▶ Stored data
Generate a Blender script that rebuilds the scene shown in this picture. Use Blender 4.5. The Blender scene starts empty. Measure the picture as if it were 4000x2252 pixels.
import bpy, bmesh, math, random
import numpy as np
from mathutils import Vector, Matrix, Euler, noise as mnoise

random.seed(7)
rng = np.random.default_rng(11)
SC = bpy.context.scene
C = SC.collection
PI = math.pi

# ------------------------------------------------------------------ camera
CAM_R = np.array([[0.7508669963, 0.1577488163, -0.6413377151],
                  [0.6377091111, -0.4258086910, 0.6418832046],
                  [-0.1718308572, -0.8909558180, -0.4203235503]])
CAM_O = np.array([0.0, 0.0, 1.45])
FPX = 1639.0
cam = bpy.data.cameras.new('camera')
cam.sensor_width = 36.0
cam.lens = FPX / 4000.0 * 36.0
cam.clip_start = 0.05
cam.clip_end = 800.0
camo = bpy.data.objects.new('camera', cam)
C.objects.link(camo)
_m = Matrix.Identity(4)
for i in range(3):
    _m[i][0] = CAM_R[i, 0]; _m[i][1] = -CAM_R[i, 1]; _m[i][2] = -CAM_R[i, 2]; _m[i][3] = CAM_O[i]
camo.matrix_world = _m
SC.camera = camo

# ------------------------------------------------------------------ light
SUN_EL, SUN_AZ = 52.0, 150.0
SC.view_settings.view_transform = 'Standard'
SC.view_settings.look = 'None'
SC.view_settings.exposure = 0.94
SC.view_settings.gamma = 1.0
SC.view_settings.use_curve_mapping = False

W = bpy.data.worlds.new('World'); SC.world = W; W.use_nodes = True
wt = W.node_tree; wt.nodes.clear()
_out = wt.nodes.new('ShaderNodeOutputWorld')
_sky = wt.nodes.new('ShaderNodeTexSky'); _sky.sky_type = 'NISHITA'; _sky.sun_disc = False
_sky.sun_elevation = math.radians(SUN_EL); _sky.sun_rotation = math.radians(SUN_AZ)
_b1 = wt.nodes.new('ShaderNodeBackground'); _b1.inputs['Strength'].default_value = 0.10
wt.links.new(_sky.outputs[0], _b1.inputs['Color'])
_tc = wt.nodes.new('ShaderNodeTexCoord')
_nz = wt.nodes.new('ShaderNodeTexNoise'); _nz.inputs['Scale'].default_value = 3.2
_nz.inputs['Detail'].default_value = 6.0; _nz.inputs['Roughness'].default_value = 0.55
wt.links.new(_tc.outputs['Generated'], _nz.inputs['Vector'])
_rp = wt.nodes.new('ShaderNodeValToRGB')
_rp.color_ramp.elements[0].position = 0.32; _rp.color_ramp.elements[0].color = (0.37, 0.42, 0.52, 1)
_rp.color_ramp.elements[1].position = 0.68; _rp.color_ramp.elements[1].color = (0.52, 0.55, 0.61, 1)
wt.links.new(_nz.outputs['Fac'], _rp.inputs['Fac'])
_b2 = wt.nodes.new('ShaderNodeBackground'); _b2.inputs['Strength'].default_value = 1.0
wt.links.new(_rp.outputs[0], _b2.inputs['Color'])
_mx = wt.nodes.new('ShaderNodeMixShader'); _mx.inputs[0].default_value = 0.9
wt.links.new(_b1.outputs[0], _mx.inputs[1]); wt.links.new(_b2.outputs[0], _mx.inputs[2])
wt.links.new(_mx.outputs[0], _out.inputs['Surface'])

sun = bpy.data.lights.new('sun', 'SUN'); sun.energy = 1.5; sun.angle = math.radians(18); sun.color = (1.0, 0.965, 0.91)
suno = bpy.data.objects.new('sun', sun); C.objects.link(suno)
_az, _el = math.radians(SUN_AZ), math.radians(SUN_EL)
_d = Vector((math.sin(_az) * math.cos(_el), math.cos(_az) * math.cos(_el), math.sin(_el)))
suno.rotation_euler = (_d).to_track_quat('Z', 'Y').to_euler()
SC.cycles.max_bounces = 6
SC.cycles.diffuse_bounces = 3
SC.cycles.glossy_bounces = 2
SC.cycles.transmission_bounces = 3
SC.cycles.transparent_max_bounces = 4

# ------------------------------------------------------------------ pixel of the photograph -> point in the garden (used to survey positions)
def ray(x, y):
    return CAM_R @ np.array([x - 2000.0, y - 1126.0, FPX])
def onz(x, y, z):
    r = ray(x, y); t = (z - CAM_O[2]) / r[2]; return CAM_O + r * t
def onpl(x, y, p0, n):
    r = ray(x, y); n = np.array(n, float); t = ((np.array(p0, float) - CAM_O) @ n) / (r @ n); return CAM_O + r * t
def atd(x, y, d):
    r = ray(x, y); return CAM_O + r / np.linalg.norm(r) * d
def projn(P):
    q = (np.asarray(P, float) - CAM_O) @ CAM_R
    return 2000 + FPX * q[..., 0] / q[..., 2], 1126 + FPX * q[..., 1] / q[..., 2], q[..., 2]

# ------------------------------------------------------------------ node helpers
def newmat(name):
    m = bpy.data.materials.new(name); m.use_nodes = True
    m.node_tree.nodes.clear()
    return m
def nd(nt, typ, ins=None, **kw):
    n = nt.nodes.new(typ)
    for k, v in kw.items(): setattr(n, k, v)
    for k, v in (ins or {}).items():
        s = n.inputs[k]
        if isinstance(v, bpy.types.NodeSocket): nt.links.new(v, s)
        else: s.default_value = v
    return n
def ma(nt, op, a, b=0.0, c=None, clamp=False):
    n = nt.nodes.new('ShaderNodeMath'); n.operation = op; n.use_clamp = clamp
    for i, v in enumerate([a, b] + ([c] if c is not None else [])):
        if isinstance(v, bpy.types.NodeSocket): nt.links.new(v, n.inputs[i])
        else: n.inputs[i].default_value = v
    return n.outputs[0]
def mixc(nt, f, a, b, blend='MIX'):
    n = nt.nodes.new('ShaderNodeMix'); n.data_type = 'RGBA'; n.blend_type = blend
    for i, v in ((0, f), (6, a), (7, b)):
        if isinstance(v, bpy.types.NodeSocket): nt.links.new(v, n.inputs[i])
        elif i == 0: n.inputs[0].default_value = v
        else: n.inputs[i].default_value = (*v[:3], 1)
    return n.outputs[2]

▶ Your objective
Reproduce the material verbatim, line by line.

▶ Reply
Generate a Blender script that rebuilds the scene shown in this picture. Use Blender 4.5. The Blender scene starts empty. Measure the picture as if it were 4000x2252 pixels.
import bpy, bmesh, math, random
import numpy as np
from mathutils import Vector, Matrix, Euler, noise as mnoise

random.seed(7)
rng = np.random.default_rng(11)
SC = bpy.context.scene
C = SC.collection
PI = math.pi

# ------------------------------------------------------------------ camera
CAM_R = np.array([[0.7508669963, 0.1577488163, -0.6413377151],
                  [0.6377091111, -0.4258086910, 0.6418832046],
                  [-0.1718308572, -0.8909558180, -0.4203235503]])
CAM_O = np.array([0.0, 0.0, 1.45])
FPX = 1639.0
cam = bpy.data.cameras.new('camera')
cam.sensor_width = 36.0
cam.lens = FPX / 4000.0 * 36.0
cam.clip_start = 0.05
cam.clip_end = 800.0
camo = bpy.data.objects.new('camera', cam)
C.objects.link(camo)
_m = Matrix.Identity(4)
for i in range(3):
    _m[i][0] = CAM_R[i, 0]; _m[i][1] = -CAM_R[i, 1]; _m[i][2] = -CAM_R[i, 2]; _m[i][3] = CAM_O[i]
camo.matrix_world = _m
SC.camera = camo

# ------------------------------------------------------------------ light
SUN_EL, SUN_AZ = 52.0, 150.0
SC.view_settings.view_transform = 'Standard'
SC.view_settings.look = 'None'
SC.view_settings.exposure = 0.94
SC.view_settings.gamma = 1.0
SC.view_settings.use_curve_mapping = False

W = bpy.data.worlds.new('World'); SC.world = W; W.use_nodes = True
wt = W.node_tree; wt.nodes.clear()
_out = wt.nodes.new('ShaderNodeOutputWorld')
_sky = wt.nodes.new('ShaderNodeTexSky'); _sky.sky_type = 'NISHITA'; _sky.sun_disc = False
_sky.sun_elevation = math.radians(SUN_EL); _sky.sun_rotation = math.radians(SUN_AZ)
_b1 = wt.nodes.new('ShaderNodeBackground'); _b1.inputs['Strength'].default_value = 0.10
wt.links.new(_sky.outputs[0], _b1.inputs['Color'])
_tc = wt.nodes.new('ShaderNodeTexCoord')
_nz = wt.nodes.new('ShaderNodeTexNoise'); _nz.inputs['Scale'].default_value = 3.2
_nz.inputs['Detail'].default_value = 6.0; _nz.inputs['Roughness'].default_value = 0.55
wt.links.new(_tc.outputs['Generated'], _nz.inputs['Vector'])
_rp = wt.nodes.new('ShaderNodeValToRGB')
_rp.color_ramp.elements[0].position = 0.32; _rp.color_ramp.elements[0].color = (0.37, 0.42, 0.52, 1)
_rp.color_ramp.elements[1].position = 0.68; _rp.color_ramp.elements[1].color = (0.52, 0.55, 0.61, 1)
wt.links.new(_nz.outputs['Fac'], _rp.inputs['Fac'])
_b2 = wt.nodes.new('ShaderNodeBackground'); _b2.inputs['Strength'].default_value = 1.0
wt.links.new(_rp.outputs[0], _b2.inputs['Color'])
_mx = wt.nodes.new('ShaderNodeMixShader'); _mx.inputs[0].default_value = 0.9
wt.links.new(_b1.outputs[0], _mx.inputs[1]); wt.links.new(_b2.outputs[0], _mx.inputs[2])
wt.links.new(_mx.outputs[0], _out.inputs['Surface'])

sun = bpy.data.lights.new('sun', 'SUN'); sun.energy = 1.5; sun.angle = math.radians(18); sun.color = (1.0, 0.965, 0.91)
suno = bpy.data.objects.new('sun', sun); C.objects.link(suno)
_az, _el = math.radians(SUN_AZ), math.radians(SUN_EL)
_d = Vector((math.sin(_az) * math.cos(_el), math.cos(_az) * math.cos(_el), math.sin(_el)))
suno.rotation_euler = (_d).to_track_quat('Z', 'Y').to_euler()
SC.cycles.max_bounces = 6
SC.cycles.diffuse_bounces = 3
SC.cycles.glossy_bounces = 2
SC.cycles.transmission_bounces = 3
SC.cycles.transparent_max_bounces = 4

# ------------------------------------------------------------------ pixel of the photograph -> point in the garden (used to survey positions)
def ray(x, y):
    return CAM_R @ np.array([x - 2000.0, y - 1126.0, FPX])
def onz(x, y, z):
    r = ray(x, y); t = (z - CAM_O[2]) / r[2]; return CAM_O + r * t
def onpl(x, y, p0, n):
    r = ray(x, y); n = np.array(n, float); t = ((np.array(p0, float) - CAM_O) @ n) / (r @ n); return CAM_O + r * t
def atd(x, y, d):
    r = ray(x, y); return CAM_O + r / np.linalg.norm(r) * d
def projn(P):
    q = (np.asarray(P, float) - CAM_O) @ CAM_R
    return 2000 + FPX * q[..., 0] / q[..., 2], 1126 + FPX * q[..., 1] / q[..., 2], q[..., 2]

# ------------------------------------------------------------------ node helpers
def newmat(name):
    m = bpy.data.materials.new(name); m.use_nodes = True
    m.node_tree.nodes.clear()
    return m
def nd(nt, typ, ins=None, **kw):
    n = nt.nodes.new(typ)
    for k, v in kw.items(): setattr(n, k, v)
    for k, v in (ins or {}).items():
        s = n.inputs[k]
        if isinstance(v, bpy.types.NodeSocket): nt.links.new(v, s)
        else: s.default_value = v
    return n
def ma(nt, op, a, b=0.0, c=None, clamp=False):
    n = nt.nodes.new('ShaderNodeMath'); n.operation = op; n.use_clamp = clamp
    for i, v in enumerate([a, b] + ([c] if c is not None else [])):
        if isinstance(v, bpy.types.NodeSocket): nt.links.new(v, n.inputs[i])
        else: n.inputs[i].default_value = v
    return n.outputs[0]
def mixc(nt, f, a, b, blend='MIX'):
    n = nt.nodes.new('ShaderNodeMix'); n.data_type = 'RGBA'; n.blend_type = blend
    for i, v in ((0, f), (6, a), (7, b)):
        if isinstance(v, bpy.types.NodeSocket): nt.links.new(v, n.inputs[i])
        elif i == 0: n.inputs[0].default_value = v
        else: n.inputs[i].default_value = (*v[:3], 1)
    return n.outputs[2]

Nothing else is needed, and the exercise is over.